The Sewing Group is a very hard play to talk about. More than any play I’ve worked on before it operates through invisible currents of thought and feeling and so far the rehearsal room has been a perfect for the text. There are no games or wild warm ups for me to tell you about, just a feeling, an exciting atmosphere of concentration that has imperceptibly grown throughout the week. Director Stewart Laing charges your imagination to wander with conversation and gentle questioning, and E.V. Crowe’s text seduces you into piling associations into the gaps. So I guess all I can do is try my best to reflect this subtle magic in a blog. Taking provocations from the room as a starting point, and hopefully setting your imagination off too.
The above description is not to make you think Laing’s process isn’t precisely calibrated, and there is one simple daily task that makes a particular impact that I’d like to talk about. Before we even open our scripts, we spend around an hour and a half sewing every morning. During this time we talk about our personal connections to various things in the play, with one person leading and gently questioned by the writer and director.
On a purely practical level it means everyone gets used to sewing which is pretty crucial since the cast will be sewing during every performance. We’ve been lucky enough to have Ruth De Courcy Shepherd coach us through the sewing. She’s been dropping in with tips and new techniques every few days throughout rehearsals. This week we’ve been focusing on embroidery, and we’ve already learnt:
- Cross stitch
- Running stitch
- Backstitch
- Signatures
- Patterns
- Borders (I’ve recreated one above)
- Thread Counting
- Trying to thread a needle quickly can either make you feel like a superhero or that your head is going to explode
As a group we started to decide the details of what the characters are sewing. Using references to the text, we all spent a session creating what we thought the embroidery pattern might be, and then chose a final pattern taking bits and pieces from each other’s designs.
Next week we will look at quilting but embroidery has been particularly useful in transporting us back in time without artifice to a sewing group in the 1700s “a picture ripped out of a history book”. Embroidery is a technique that stretches across time from as early as 5th – 3rd Century BC with very little change to the tools and techniques across the millennia. Obviously the context is massively different, but otherwise nothing else separates our rehearsal room embroidery from the sewing groups of the past. I find myself thinking of the women before us, research I’ll share in weeks to come.
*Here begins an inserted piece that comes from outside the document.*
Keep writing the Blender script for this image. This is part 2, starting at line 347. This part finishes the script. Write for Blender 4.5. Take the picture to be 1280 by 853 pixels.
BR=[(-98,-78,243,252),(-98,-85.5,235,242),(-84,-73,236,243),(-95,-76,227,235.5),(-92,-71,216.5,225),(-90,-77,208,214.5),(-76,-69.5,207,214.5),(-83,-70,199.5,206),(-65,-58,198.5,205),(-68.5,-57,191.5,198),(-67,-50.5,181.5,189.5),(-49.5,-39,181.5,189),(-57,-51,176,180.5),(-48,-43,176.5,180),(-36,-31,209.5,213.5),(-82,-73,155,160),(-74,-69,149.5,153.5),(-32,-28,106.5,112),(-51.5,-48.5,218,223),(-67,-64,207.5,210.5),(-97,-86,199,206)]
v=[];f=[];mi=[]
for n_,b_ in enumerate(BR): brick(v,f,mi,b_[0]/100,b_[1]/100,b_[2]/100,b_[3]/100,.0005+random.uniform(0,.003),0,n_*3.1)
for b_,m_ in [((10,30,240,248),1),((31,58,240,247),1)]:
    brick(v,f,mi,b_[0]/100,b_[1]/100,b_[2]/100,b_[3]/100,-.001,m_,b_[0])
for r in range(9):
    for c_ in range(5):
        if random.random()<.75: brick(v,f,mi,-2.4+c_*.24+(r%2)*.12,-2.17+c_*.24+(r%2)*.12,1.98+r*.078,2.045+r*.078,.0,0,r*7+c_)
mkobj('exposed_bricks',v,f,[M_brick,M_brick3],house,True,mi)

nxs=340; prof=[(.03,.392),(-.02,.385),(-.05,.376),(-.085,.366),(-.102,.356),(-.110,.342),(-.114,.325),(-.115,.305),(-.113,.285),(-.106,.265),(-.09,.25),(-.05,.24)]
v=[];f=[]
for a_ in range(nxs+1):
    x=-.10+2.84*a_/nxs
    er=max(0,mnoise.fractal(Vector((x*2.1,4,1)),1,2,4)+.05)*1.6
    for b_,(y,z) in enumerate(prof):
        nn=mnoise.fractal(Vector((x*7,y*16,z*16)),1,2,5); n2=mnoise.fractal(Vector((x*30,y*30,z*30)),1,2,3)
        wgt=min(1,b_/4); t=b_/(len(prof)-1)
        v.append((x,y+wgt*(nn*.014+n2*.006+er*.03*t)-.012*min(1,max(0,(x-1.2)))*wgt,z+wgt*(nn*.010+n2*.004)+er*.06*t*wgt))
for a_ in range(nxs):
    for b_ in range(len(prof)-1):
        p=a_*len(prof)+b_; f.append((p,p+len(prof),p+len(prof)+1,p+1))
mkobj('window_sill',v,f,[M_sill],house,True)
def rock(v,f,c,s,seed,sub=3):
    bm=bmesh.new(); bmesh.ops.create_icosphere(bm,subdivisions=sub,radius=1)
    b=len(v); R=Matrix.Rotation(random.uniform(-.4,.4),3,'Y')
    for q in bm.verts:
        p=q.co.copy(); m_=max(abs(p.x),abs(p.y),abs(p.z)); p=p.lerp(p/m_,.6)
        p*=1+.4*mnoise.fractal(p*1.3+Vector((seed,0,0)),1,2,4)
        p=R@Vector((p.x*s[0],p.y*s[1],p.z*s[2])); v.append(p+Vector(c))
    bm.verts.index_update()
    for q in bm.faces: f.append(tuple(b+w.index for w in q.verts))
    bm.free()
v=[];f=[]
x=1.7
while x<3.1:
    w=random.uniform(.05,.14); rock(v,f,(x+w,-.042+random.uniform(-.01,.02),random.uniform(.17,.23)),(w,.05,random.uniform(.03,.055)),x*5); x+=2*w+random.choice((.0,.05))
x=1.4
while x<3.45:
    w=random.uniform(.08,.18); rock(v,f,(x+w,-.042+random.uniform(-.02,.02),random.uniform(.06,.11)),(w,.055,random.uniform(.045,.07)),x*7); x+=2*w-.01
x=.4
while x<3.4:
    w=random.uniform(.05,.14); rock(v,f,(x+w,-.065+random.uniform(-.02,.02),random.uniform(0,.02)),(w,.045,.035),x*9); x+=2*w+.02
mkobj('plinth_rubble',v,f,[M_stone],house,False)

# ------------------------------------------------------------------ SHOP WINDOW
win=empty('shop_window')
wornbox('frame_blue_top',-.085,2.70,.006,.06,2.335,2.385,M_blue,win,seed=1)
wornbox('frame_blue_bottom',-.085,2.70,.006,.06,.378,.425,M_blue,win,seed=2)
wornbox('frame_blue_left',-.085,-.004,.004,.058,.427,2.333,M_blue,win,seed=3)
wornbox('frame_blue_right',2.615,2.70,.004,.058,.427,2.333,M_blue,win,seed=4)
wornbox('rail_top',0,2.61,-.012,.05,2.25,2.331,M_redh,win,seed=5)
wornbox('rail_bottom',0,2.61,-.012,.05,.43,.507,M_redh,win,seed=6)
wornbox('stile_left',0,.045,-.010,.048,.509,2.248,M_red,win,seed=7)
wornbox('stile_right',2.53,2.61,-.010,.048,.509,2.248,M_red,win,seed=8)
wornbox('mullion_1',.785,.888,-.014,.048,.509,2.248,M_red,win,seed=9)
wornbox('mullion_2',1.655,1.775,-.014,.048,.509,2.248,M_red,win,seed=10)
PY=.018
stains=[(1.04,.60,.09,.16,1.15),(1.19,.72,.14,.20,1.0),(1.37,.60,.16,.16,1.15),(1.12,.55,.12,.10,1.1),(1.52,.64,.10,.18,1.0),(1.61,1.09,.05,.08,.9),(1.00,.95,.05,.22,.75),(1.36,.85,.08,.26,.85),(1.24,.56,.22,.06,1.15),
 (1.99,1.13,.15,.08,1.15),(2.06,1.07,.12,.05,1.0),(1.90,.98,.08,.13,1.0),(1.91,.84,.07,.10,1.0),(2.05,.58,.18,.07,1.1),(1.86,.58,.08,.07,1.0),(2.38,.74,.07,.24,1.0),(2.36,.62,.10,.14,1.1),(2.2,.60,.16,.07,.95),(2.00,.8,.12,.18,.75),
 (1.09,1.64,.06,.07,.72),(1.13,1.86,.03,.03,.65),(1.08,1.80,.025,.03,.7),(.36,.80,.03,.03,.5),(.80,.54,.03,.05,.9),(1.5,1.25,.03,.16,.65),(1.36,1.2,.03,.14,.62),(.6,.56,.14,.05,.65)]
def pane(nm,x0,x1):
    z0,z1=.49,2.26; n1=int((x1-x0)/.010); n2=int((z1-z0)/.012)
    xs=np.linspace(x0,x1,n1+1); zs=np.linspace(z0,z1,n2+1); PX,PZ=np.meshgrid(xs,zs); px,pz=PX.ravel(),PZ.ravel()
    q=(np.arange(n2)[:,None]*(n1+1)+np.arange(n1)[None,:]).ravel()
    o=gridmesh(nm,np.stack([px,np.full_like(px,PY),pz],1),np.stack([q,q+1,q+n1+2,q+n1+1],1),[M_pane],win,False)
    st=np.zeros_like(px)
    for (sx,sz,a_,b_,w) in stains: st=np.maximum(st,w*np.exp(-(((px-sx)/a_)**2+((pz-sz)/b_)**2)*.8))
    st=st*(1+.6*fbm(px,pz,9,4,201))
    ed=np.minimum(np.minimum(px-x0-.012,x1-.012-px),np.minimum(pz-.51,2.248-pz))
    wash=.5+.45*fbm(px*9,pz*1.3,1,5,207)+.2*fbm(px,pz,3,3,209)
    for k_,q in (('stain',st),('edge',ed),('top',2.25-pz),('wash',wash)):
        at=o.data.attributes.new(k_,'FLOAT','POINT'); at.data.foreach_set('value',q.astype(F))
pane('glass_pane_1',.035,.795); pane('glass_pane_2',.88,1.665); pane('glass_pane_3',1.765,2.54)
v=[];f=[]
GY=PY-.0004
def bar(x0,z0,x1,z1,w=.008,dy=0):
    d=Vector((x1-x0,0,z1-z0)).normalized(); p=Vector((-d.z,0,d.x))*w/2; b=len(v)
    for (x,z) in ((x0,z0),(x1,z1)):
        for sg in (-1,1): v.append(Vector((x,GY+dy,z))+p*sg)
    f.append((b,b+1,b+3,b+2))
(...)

We’ve also naturally begun to explore all the physical consequences of sewing and talking, or sewing and doing anything else at the same time. Already we have an incredibly attuned sense of the rhythm of different stitches, of how moving topics or the tone of conversation affects the sewing, and of the very specific gaze sewing enforces – complete focus on the speaker, but usually averted eyes and only glances punctuating. Most surprisingly, we’ve all fallen under the spell of the sound a needle makes when it punctuates fabric stretched across an embroidery frame.
Obviously the choice to have the cast sew onstage is very deliberate, and I’m really excited to see what people actually doing something for real will do to a play that depends so much on the audience’s imagination. I’ve been thinking of The Presentation of Everyday Self a huge amount in rehearsals, how there is an element of performance in inhabiting different societal roles. Looking at it this way, a sewing group is a highly pressurised situation where every member must play their role correctly. In the very least, having the actors sew for real onstage will create real stakes onstage – they really do need to perform well in the group!
Maybe the biggest impact our morning session has on the rest of rehearsals is the atmosphere the sewing creates in the room, which lingers for the rest of the day. It inspires concentration and collective listening that makes even initial reading of a scene charged. The trust and calm instilled from talking to each other while sewing means conversations about the text are totally open and new ideas come readily, even into the last ten minutes of rehearsal we’re making discoveries. More difficult to describe is how this atmosphere perfectly suits the play. During the sewing, time seems to slow. More thoughts seem to fit in a sentence than usual, silences are heavy and light at the same time and everything just echoes. And already by the end of week one we are indisputably a team, an interlocking pattern with open arms around each other.